____ Items

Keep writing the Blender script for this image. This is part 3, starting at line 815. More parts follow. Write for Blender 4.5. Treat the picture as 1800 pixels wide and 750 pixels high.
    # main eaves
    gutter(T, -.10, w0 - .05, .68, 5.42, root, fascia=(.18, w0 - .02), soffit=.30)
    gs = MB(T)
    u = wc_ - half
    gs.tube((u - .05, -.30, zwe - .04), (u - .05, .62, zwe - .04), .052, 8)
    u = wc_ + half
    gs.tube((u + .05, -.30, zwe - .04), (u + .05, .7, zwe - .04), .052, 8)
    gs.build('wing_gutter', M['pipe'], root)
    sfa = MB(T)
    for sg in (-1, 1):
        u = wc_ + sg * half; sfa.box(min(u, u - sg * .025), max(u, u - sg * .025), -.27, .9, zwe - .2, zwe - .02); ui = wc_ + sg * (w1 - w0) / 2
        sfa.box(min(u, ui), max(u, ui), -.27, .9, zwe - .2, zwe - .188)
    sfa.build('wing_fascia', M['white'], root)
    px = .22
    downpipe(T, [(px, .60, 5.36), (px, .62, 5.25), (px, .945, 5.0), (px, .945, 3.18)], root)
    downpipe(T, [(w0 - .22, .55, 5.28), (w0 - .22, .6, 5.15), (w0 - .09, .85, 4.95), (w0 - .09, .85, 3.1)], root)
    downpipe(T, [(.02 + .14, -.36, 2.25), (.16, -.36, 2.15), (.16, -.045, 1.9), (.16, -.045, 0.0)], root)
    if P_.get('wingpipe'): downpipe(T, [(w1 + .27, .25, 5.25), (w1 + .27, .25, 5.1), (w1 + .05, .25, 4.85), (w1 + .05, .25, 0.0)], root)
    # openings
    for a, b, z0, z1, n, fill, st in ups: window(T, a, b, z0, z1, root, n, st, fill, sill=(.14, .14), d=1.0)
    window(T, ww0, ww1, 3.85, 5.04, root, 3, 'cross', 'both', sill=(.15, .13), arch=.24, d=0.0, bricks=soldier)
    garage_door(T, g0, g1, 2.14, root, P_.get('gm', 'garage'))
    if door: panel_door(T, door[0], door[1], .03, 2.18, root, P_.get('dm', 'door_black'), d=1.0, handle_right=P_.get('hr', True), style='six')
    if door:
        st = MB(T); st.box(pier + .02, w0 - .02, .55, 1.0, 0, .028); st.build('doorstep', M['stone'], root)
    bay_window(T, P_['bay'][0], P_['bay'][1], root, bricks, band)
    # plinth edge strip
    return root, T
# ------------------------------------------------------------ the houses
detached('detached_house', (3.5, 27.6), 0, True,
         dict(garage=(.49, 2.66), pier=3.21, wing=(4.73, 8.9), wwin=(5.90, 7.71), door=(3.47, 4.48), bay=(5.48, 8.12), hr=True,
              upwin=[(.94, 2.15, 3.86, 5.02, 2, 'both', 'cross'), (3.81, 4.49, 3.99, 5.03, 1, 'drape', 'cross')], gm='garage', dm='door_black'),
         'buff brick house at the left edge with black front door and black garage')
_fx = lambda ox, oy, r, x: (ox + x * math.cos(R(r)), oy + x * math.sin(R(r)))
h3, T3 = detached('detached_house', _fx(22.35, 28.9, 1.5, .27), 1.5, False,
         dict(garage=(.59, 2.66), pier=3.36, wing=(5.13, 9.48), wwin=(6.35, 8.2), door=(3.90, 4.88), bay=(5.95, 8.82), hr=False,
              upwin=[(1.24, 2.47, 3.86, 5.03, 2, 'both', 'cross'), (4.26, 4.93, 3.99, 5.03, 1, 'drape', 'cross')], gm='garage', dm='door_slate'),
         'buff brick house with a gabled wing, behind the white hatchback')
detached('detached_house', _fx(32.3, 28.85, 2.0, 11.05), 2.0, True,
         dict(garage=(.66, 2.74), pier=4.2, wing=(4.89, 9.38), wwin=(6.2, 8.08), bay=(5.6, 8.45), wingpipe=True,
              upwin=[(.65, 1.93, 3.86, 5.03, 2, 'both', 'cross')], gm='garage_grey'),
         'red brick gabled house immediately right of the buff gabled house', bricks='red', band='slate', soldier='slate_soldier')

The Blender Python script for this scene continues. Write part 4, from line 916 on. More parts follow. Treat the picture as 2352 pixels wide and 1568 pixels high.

________

*Goal*. Pick out and copy every line that contains the word "wide".

*Final answer*.
Keep writing the Blender script for this image. This is part 3, starting at line 815. More parts follow. Write for Blender 4.5. Treat the picture as 1800 pixels wide and 750 pixels high.
The Blender Python script for this scene continues. Write part 4, from line 916 on. More parts follow. Treat the picture as 2352 pixels wide and 1568 pixels high.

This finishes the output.